[nsd-users] RHEL package?

Anand Buddhdev anandb at ripe.net
Wed May 20 23:49:58 UTC 2015


On 20/05/15 16:47, Paul Wouters wrote:

> I have been working on shipping nsd4 in EPEL6 and EPEL7, but no one gave
> me feedback: https://twitter.com/letoams/status/586764009162088448

Hi Paul,

I was just looking at the SPEC file of NSD 4.1.1 in Fedora. I have
noticed some things, and would like to ask you about them:

1. Why do you ship an nsd.cron file? It should not be necessary in NSD4,
because it keeps nsd.db up to date by itself.
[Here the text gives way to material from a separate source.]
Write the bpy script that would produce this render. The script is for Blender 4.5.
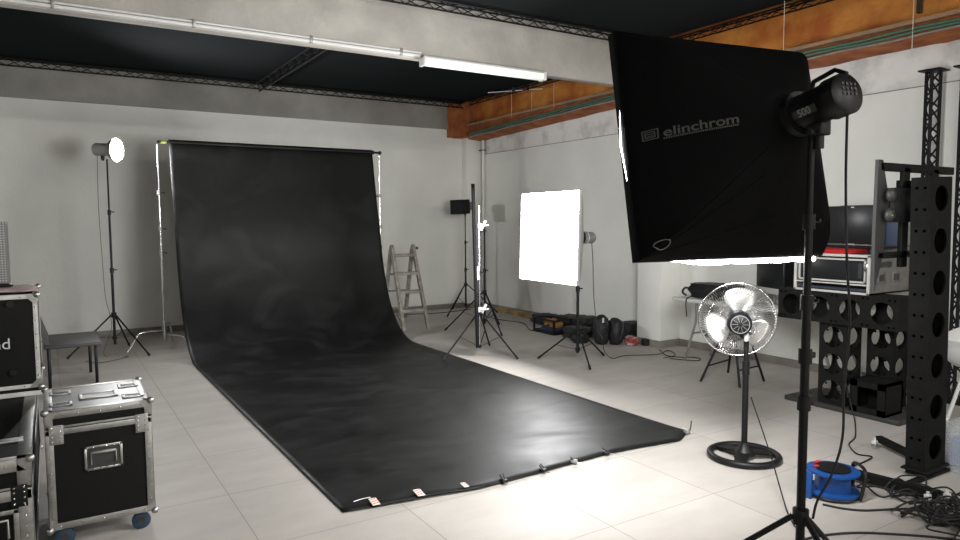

2. I see that you're pointing the default log file location to
/var/log/nsd.log, and the corresponding logrotate snippet also wants to
rotate that file. However, NSD drops privilege from "root" to "nsd", so
it cannot write a log file in /var/log.

It is better to pass the --with-logfile option to configure, and set it
to /var/log/nsd/nsd.log, and create /var/log/nsd writable by nsd. This
is common practice for daemons that drop privilege, so that they can log
properly.

3. You're setting --enable-checking, but I think that's only needed for
debugging, and should not be set for a production build.

4. Does anyone use bind8-stats these days? I'd probably want to disable
that option.

5. --enable-nsec3 and --with-ssl are defaults too, and don't need to be
specified.

6. The chown nsd:nsd of /var/lib/nsd/nsd.db seems unnecessary. What's
the reason for having it there?

7. You're shipping a standard SysV init script, whereas NSD can run just
fine under upstart on CentOS 6. I personally prefer upstart, but I guess
you may want to keep a SysV script for compatibility.

8. In that init script, there's a check for networking at the top, and
then again in the start() function. Seems like a duplicate. Any reason
for this?

9. In the init script's stop() section, you're calling "nsd-control
write". This is not necessary. When nsd4 is running with a database, it
reads from nsd.db on startup, and writes changes to it when zones are
updated, so the plain text copy of the zones isn't needed. If an admin
really needs plain text zones, s/he can call "nsd-control write" by
hand. Alternatively, if nsd4 is running in the "nodb" mode (where the
option "database" is set to an empty string), then nsd writes out
updated zone files every hour automatically, so that it has plain text
zone files to read from at startup. There's usually no need to write out
zones at exit. However, this has the slight disadvantage of starting up
with possibly slightly stale zones, but in most cases they should be
refresh immediately with XFRs.

I'll leave the choice of whether to write zonefiles or not up to you.